Of course Dennis and Will are both declared to be terrorists by the mysterious shadow government and Dennis is captured. (Will manages to get on a flight to Toronto.) The men-in-black question Dennis for awhile in an airport parking garage, using the usual “we’re above the law” cliché used in all terrible movies, until they finally realize he’s not the one they’re looking for and they apparently just let him go.
Will meets up with his weird-looking love interest, Annie, in Toronto. They quickly realize that they’re being chased by R.I.P.L.E.Y. who apparently has unrestricted access to every surveillance camera ever built. And controls the Canadian police. And can fly an armed UAV from the middle east to Toronto in only a few minutes.

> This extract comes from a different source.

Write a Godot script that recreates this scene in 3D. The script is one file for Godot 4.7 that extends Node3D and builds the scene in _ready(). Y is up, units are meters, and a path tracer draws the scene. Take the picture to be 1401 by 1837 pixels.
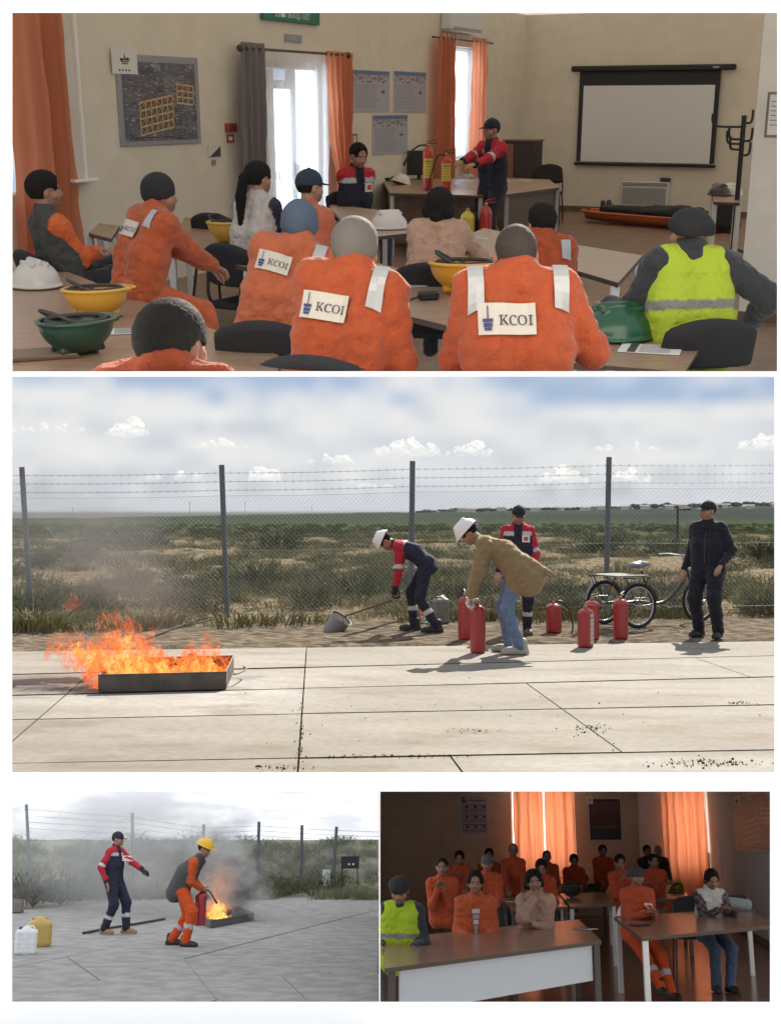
extends Node3D
# Four scenes of a safety training day stand behind one white display stand: a classroom (top), a fire drill
# beside a fence (middle, the open land itself), a second drill in smoke (lower left) and a dim classroom (lower right).

const F := 2200.0
const CX := 700.5
const CY := 918.5
const EYE := Vector3(0, 1.61, 0)
var rng := RandomNumberGenerator.new()
var panels := {}
var used := {}
var mats := {}
var cache := {}

# ---------------------------------------------------------------- places
func panel(key, horizon, h, s):
	var b := Basis(Vector3.RIGHT, atan((CY - horizon) / F))
	var sb := Basis(b.x * s, b.y * s, b.z * s)
	panels[key] = {"b": b, "s": s, "h": h, "t": Transform3D(sb, EYE - sb * Vector3(0, h, 0))}

func ray(p, px, py) -> Vector3:
	return panels[p].b.transposed() * Vector3((px - CX) / F, (CY - py) / F, -1.0)

func flo(p, px, py, y := 0.0) -> Vector3:      # the point at height y that is seen there
	var d := ray(p, px, py)
	var h: float = panels[p].h
	return Vector3(0, h, 0) + d * ((y - h) / d.y)

func dep(p, px, py, d) -> Vector3:             # the point d metres away that is seen there
	var r := ray(p, px, py)
	return Vector3(0, panels[p].h, 0) + r * (d / -r.z)

func hgt(p, px, py, foot: Vector3) -> float:   # height seen at py above a foot point
	return dep(p, px, py, -foot.z).y

# ---------------------------------------------------------------- nodes
func numbered(s) -> String:
	var k: int = used.get(s, 0)
	used[s] = k + 1
	return s if k == 0 else "%s_%03d" % [s, k]

func tag(o, label, category = "", group = "", kind = ""):
	if label: o.set_meta("label", label)
	if category: o.set_meta("category", category)
	if group: o.set_meta("group", group)
	if kind: o.set_meta("kind", kind)
	return o

func thing(p, called, label, category, at := Vector3.ZERO, yaw := 0.0, group := "") -> Node3D:
	var o := Node3D.new()
	o.name = numbered(called)
	add_child(o, true)
	o.transform = panels[p].t * Transform3D(Basis(Vector3.UP, yaw), at)
	tag(o, label, category, group)
	return o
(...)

There’s a “cute” scene where they are hungry and want to order a hot dog, but neither of them knows how to say “hot dog” in French. It turns out that the hot dog vendor speaks English! Ha ha! Wingus and Dingus, that would actually have been a charming scene were it not for the fact that everybody in Toronto speaks English! You retards!

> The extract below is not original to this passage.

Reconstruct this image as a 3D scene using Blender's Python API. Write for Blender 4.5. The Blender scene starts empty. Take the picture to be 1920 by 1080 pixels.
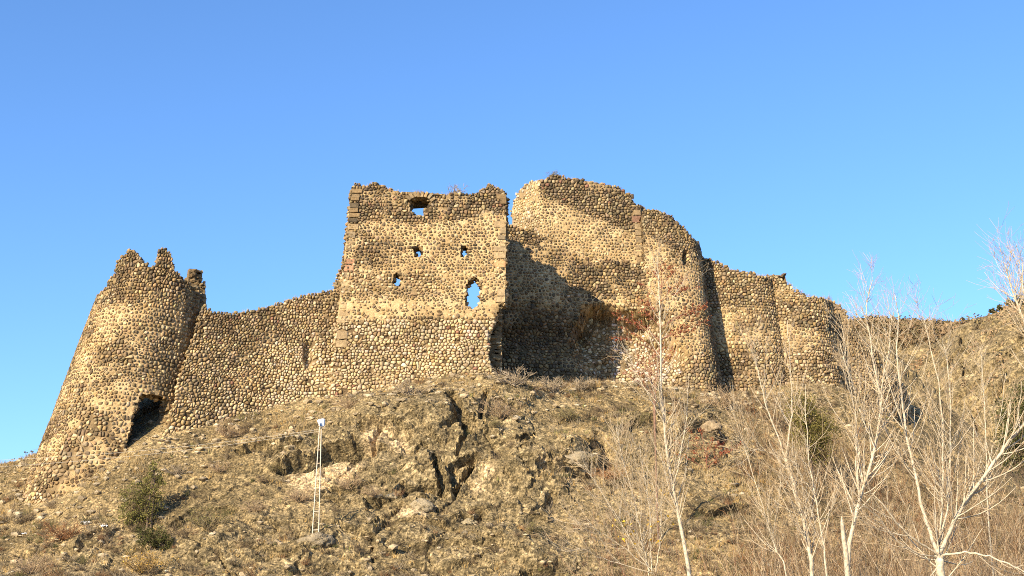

And the plot develops into a long and boring chase sequence until they meet up with, gasp, Professor Falkin! (Not the same actor, of course.) He’s been keeping tabs on the whole situation in some manner that isn’t fully explained, and came to help them shut down R.I.P.L.E.Y. for good. Did I mention that R.I.P.L.E.Y. decided to kill everybody in Philadelphia because Will’s mom works for a chemical company? That’s actually the plot of the movie; try and pretend it makes any sense.
Falkin takes the kids to an old power station outside of the city where W.O.P.R. is being used to run Toronto’s power grid, apparently. He starts up the “Joshua” program, and sets it to task attacking R.I.P.L.E.Y. The power station gets bombed by a UAV (killing Falkin, if I recall correctly; it says a lot for the crappiness of this movie that I don’t remember nor care whether a main character dies) and Will and Annie get brought to the men-in-black’s headquarters.

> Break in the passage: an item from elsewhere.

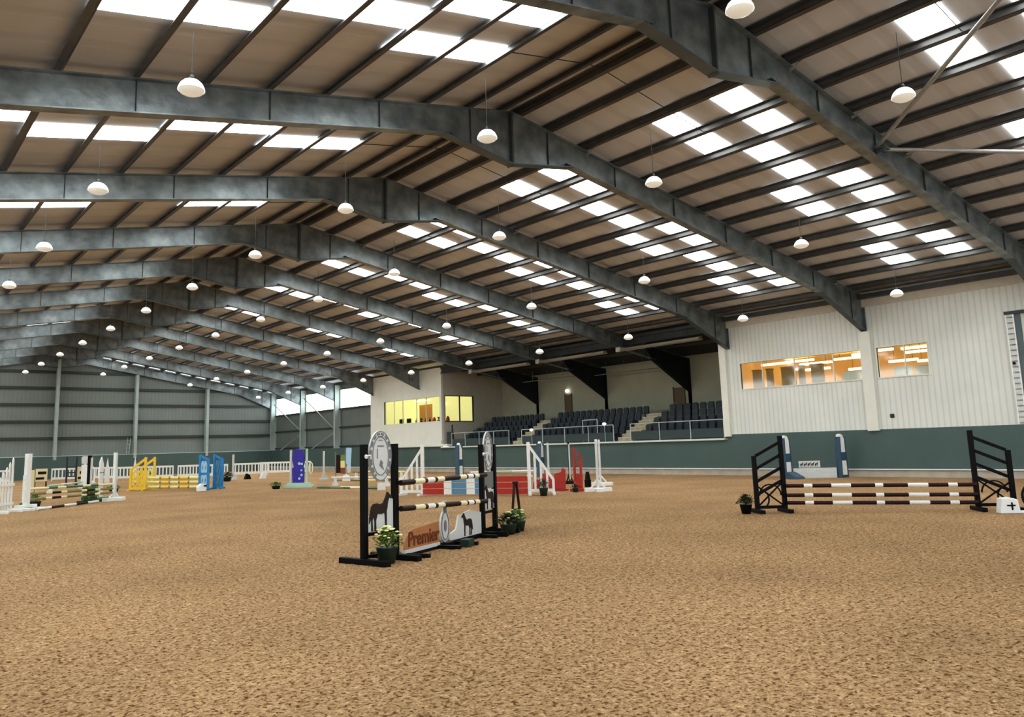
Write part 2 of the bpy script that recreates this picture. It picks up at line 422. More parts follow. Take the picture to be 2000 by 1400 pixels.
# roof bracing tubes springing from the frame nearest the camera
def brace(name, a, b, r, lab, cat='bracing'):
    mb = MB(); mb.tube(a, b, r, 12)
    return tag(mb.build(name, M['brace']), lab, cat)
brace('bracing_tube', (7.25, 9.75, 9.62), (.9, 3.0, 10.55), .055, 'grey roof bracing tube rising from the big rafter toward the ridge')
brace('bracing_tube', (7.45, 9.65, 9.58), (13.1, 3.0, 8.5), .055, 'grey roof bracing tube running level from the big rafter')
mb = MB(); mb.box(7.15, 7.6, 9.5, 9.74, 9.53, 9.57); mb.box(7.2, 7.24, 9.5, 9.74, 9.45, 9.65)
tag(mb.build('gusset_plate', M['steel']), 'small steel gusset plate where two bracing tubes meet the big rafter', 'plate')

# ---- walls on the grandstand side
XK = 19.98
Yc0, Yc1, Yb0, Yb1 = YN - 6, 24.2, 48.95, 59.3
def wall_x(x0, x1, holes, ya, yb, z0, z1, mb):
    """wall with rectangular holes [(ya,yb,za,zb)] cut as a grid of boxes"""
    ys = sorted({ya, yb, *[h[0] for h in holes], *[h[1] for h in holes]})
    zs = sorted({z0, z1, *[h[2] for h in holes], *[h[3] for h in holes]})
    for i in range(len(ys) - 1):
        for j in range(len(zs) - 1):
            cy_, cz_ = (ys[i] + ys[i + 1]) / 2, (zs[j] + zs[j + 1]) / 2
            if any(h[0] < cy_ < h[1] and h[2] < cz_ < h[3] for h in holes): continue
            mb.box(x0, x1, ys[i], ys[i + 1], zs[j], zs[j + 1])
WIN = [(17.05, 23.2, 4.20, 5.46), (14.33, 16.40, 4.20, 5.48)]
mb = MB(); wall_x(20.09, 20.24, WIN, Yc0, Yc1 - .25, 2.0, 7.32, mb); struct(mb, 'wall_right', M['cream'], 'cream ribbed wall with two lit windows')
mb = MB(); mb.box(20.24, XB, Yc1 - .35, Yc1 - .2, 2, 7.7); struct(mb, 'wall_right', M['cream_back'], 'cream return wall beside the grandstand')
mb = MB(); mb.box(20.05, 20.26, Yc0, Yc1 - .25, 7.32, 7.97); struct(mb, 'trim_1', M['trimtan'], 'tan fascia band above the cream wall')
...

The end of the movie revolves around hacking into an MMO game to use the players’ computers to DoS the evil computer. The game used is Stargate: Worlds, which is coincidentally also an MGM property. Unfortunately, Wingus and Dingus prominently show Stargate: Worlds running on a Macintosh when it’s only planned to be released for Windows. Even the product placement for this movie is a fail. Of course the DoS “distraction” was enough for W.O.P.R. to take over and tell R.I.P.L.E.Y. to run the Global Thermonuclear War simulation and realize that “the only winning move is not to play,” thus saving the world. Yawn.
WarGames: The Dead Code is so bad it’s actually made me hate the original WarGames. The one and only redeeming feature is that they used the same W.O.P.R. prop. Avoid. And if you’re Randall M. Badat or Rob Kerchner, please take this opportunity to die in a fire. Thank you.